A prime mixed-use asset for sale on Castellana, Madrid's main avenue, has sparked a fierce bidding war among international investors eager to re-enter the Spanish property market at rock-bottom prices.

A prime mixed-use asset for sale on Castellana, Madrid's main avenue, has sparked a fierce bidding war among international investors eager to re-enter the Spanish property market at rock-bottom prices.

Castellana 200, an office and retail complex formerly owned by bankrupt property group Reyal-Urbis before being repossessed by banks Banco Santander, Banco Bilbao Vizcaya Argentaria and the Bankia Group, has attracted over 20 offers exclusively from foreign investors in a sales process which is being run by agents CBRE and Knight Frank.

'We are in the final stage of the sale and the asset has drawn strong interest,' Adolfo Ramirez Escudero, president of CBRE Spain, said during the MIPIM trade fair. 'This is a good example of what investors are looking for, which is properties offering upside potential through asset management.'

He declined to provide further details on the transaction process.

US investors Pimco and Perella Weinberg, as well as Anchorage Capital Partners from Australia are believed to have been shortlisted for the asset, which is expected to fetch around €150 mln.

Castellana 200 consists of two office buildings totalling 21,500 m2 and a 8,500 m2 retail element with tenants including H&M, Media-Saturn and Mediamarkt. The office section, which boasts CBRE as a tenant, is 15% vacant. It also includes 800 parking spaces and a 18,000 m2 hotel which is currently without an operator.

The asset is believed to have involved a development cost for Reyal-Urbis of around €300 mln.

Spain is witnessing increasing activity on the part of foreign investors and growing competition is starting to pressure yields, according to those who track the market.

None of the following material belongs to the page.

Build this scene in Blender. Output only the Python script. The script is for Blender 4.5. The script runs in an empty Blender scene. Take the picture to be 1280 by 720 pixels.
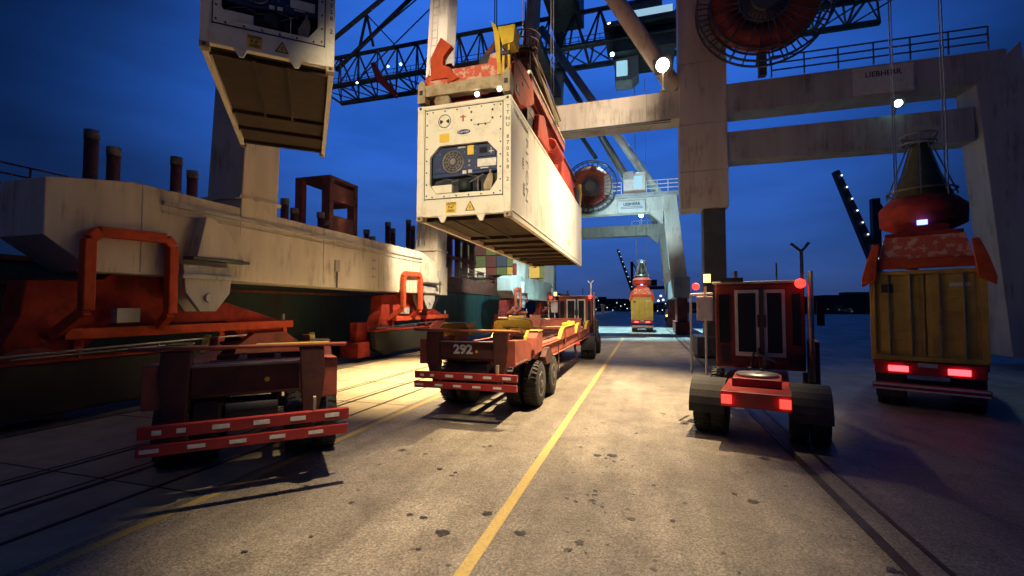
import bpy, bmesh, math, random
from mathutils import Vector, Matrix
random.seed(7)
R=math.radians
sc=bpy.context.scene; col=sc.collection

# ------------------------------------------------------------ materials
def mat(name,c,rough=.6,metal=0,c2=None,scale=2.0,amt=.5,bump=0,bscale=None,emit=None,estr=0,streak=False,spec=.5,thr=(.4,.65)):
    m=bpy.data.materials.new(name); m.use_nodes=True; nt=m.node_tree; b=nt.nodes['Principled BSDF']
    b.inputs['Base Color'].default_value=(*c,1); b.inputs['Roughness'].default_value=rough; b.inputs['Metallic'].default_value=metal
    b.inputs['Specular IOR Level'].default_value=spec
    if emit: b.inputs['Emission Color'].default_value=(*emit,1); b.inputs['Emission Strength'].default_value=estr
    if c2 or bump:
        tc=nt.nodes.new('ShaderNodeTexCoord'); mp=nt.nodes.new('ShaderNodeMapping')
        nt.links.new(tc.outputs['Object'],mp.inputs['Vector'])
        if streak: mp.inputs['Scale'].default_value=(1,1,.12)
        n=nt.nodes.new('ShaderNodeTexNoise'); n.inputs['Scale'].default_value=scale; n.inputs['Detail'].default_value=8; n.inputs['Roughness'].default_value=.65
        nt.links.new(mp.outputs['Vector'],n.inputs['Vector'])
    if c2:
        r=nt.nodes.new('ShaderNodeValToRGB'); r.color_ramp.elements[0].position=thr[0]; r.color_ramp.elements[1].position=thr[1]
        r.color_ramp.elements[0].color=(*c,1)
        r.color_ramp.elements[1].color=(*[c[i]*(1-amt)+c2[i]*amt for i in range(3)],1)
        nt.links.new(n.outputs['Fac'],r.inputs['Fac']); nt.links.new(r.outputs['Color'],b.inputs['Base Color'])
        mr=nt.nodes.new('ShaderNodeMapRange'); mr.inputs[3].default_value=rough*.85; mr.inputs[4].default_value=min(1,rough*1.3)
        nt.links.new(n.outputs['Fac'],mr.inputs[0]); nt.links.new(mr.outputs[0],b.inputs['Roughness'])
    if streak and c2:
        g1=nt.nodes.new('ShaderNodeMapping'); g1.inputs['Scale'].default_value=(5,5,.45); nt.links.new(tc.outputs['Object'],g1.inputs['Vector'])
        g2=nt.nodes.new('ShaderNodeTexNoise'); g2.inputs['Scale'].default_value=1.3; g2.inputs['Detail'].default_value=9; g2.inputs['Roughness'].default_value=.7; nt.links.new(g1.outputs[0],g2.inputs['Vector'])
        g3=nt.nodes.new('ShaderNodeTexNoise'); g3.inputs['Scale'].default_value=.9; g3.inputs['Detail'].default_value=3; nt.links.new(tc.outputs['Object'],g3.inputs['Vector'])
        g4=nt.nodes.new('ShaderNodeMath'); g4.operation='MULTIPLY'; nt.links.new(g2.outputs['Fac'],g4.inputs[0]); nt.links.new(g3.outputs['Fac'],g4.inputs[1])
        g5=nt.nodes.new('ShaderNodeMapRange'); g5.inputs[1].default_value=.27; g5.inputs[2].default_value=.42; g5.inputs[4].default_value=.6; nt.links.new(g4.outputs[0],g5.inputs[0])
        g6=nt.nodes.new('ShaderNodeMixRGB'); g6.inputs[2].default_value=(c2[0]*.45,c2[1]*.38,c2[2]*.3,1); nt.links.new(g5.outputs[0],g6.inputs[0]); nt.links.new(r.outputs['Color'],g6.inputs[1]); nt.links.new(g6.outputs[0],b.inputs['Base Color'])
    if bump:
        n2=nt.nodes.new('ShaderNodeTexNoise'); n2.inputs['Scale'].default_value=bscale or scale*4; n2.inputs['Detail'].default_value=5
        nt.links.new(tc.outputs['Object'],n2.inputs['Vector'])
        bp=nt.nodes.new('ShaderNodeBump'); bp.inputs['Strength'].default_value=bump; bp.inputs['Distance'].default_value=.02
        nt.links.new(n2.outputs['Fac'],bp.inputs['Height']); nt.links.new(bp.outputs['Normal'],b.inputs['Normal'])
    return m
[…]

European asset manager CBRE Global Investors is believed to be divesting the 84,900 m2 El Boulevard regional shopping centre in Vitoria, Northern Spain, for a yield below 6.75% after having received a dozen bids for the asset, which comprises 161 shops and 4,000 parking spaces.

That figure compares to a net initial yield of 7.2% paid by a joint venture of Intu and CPPIB for the Parque Principado regional mall in Oviedo in northern Spain in late 2013.

'In the prime office sector, we could see investors bid below 6%, which compares to 6.5% only a few months ago,' commented Luis Espadas of agent Savills in Spain. A wide array of global capital sources is looking at Spain at the moment and international banks are contacting potential bidders to offer loans, he added.

'Even US investors are now soft opportunity funds, because there is so much capital chasing the same product that they have to bid higher,' Espadas commented. The occupier market also looks promising, he noted, with the market reporting rental growth for the first time in 35 quarters.